Connections creation and management

Sometime overall network speed can be hampered by connections creation and management speed. While this is rarely a problem for home and small office, if you have some high-load, high-access web servers behind you firewall and / or you are using some client software that use lots of connections (eg: Microsoft Outlook clients connecting to an Exchange server for push notifications or rich web-based applications), you definitely want to give a look at this parameter.

For testing connections creation and management speed I used the trusted Apache Benchmark, with Apache itself showing the default CentOS test page:

Cyberoam CR25ia performance

Firewall-only rates, while lower then Cyberoam advertised 3,500 connections/sec, are extremely good at over 2,000 connections/sec (remember that default CentOS web page has some text and image inside it). 

Now consider UTM speed: while it seems to suggest to use this firewall for LANs with a maximum of 15 / 20 client machines, this is clearly undersized for a firewall of this class. What this benchmark really told us is to be smart in deciding what policies needs UTM and what can live without it.

Please note the noUTM (services started but not applied) scores: they are vastly lower then “pure firewall” ones.
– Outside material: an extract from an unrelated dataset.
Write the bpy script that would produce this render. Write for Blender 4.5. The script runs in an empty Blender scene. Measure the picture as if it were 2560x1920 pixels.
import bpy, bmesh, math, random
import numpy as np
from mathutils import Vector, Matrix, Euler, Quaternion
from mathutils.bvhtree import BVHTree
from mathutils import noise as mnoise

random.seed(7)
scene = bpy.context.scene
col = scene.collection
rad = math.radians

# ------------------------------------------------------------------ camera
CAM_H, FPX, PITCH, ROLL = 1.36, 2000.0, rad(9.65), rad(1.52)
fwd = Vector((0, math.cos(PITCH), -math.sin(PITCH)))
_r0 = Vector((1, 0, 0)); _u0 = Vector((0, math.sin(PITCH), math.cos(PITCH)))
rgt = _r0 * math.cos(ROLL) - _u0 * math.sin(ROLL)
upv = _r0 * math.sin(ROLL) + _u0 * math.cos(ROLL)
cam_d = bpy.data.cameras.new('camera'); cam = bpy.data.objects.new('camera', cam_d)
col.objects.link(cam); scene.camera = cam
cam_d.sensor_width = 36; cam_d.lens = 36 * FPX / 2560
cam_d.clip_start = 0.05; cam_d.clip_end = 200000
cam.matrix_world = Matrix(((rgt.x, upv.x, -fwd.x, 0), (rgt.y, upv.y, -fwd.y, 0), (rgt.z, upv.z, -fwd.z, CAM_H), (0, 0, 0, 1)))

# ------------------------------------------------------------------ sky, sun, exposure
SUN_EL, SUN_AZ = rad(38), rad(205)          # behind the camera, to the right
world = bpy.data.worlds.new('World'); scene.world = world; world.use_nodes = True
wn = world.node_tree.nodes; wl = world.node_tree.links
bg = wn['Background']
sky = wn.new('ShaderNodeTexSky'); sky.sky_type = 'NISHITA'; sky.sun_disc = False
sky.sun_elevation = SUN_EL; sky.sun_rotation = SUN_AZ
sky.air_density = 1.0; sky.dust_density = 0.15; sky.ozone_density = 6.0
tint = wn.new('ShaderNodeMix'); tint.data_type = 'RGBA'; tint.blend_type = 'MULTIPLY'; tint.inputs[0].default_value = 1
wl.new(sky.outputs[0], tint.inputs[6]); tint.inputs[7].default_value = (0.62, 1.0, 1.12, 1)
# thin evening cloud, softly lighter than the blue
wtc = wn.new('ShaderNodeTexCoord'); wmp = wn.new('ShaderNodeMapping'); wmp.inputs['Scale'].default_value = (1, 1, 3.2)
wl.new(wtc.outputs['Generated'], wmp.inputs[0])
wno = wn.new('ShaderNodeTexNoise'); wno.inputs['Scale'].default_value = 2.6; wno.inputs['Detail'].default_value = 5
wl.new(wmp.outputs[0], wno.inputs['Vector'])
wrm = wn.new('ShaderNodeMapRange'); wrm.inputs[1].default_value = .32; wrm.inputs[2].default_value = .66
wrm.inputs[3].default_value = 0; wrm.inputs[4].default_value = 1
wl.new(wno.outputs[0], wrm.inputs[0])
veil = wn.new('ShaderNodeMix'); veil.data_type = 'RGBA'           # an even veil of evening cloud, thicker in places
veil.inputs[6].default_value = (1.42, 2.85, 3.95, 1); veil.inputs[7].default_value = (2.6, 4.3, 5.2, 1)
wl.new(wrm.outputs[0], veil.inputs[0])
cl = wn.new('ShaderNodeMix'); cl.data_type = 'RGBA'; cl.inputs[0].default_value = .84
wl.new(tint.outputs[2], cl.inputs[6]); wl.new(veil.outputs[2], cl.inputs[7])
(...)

So, if you face an high-connection-speed scenario but you don't plan to use any UTM features, remember to correctly disable the UTM services.

So, what about web pages load latency?

Cyberoam CR25ia performance

Load latency remain under control most of the time: in 95% of all cases, the test page was loaded between 2 ms (basic mode) and 84 ms (UTM mode). However, absolute maximum latency in 3DES + UTM mode is extremely high at about 45,000 ms (yes, I wrote 45 sec!) so, if you plan to deliver HTTP services inside a VPN, avoiding 3DES for AES can be a wise choice (with AES128 we are speaking of more reasonable ~3,000 ms absolute maximum latency).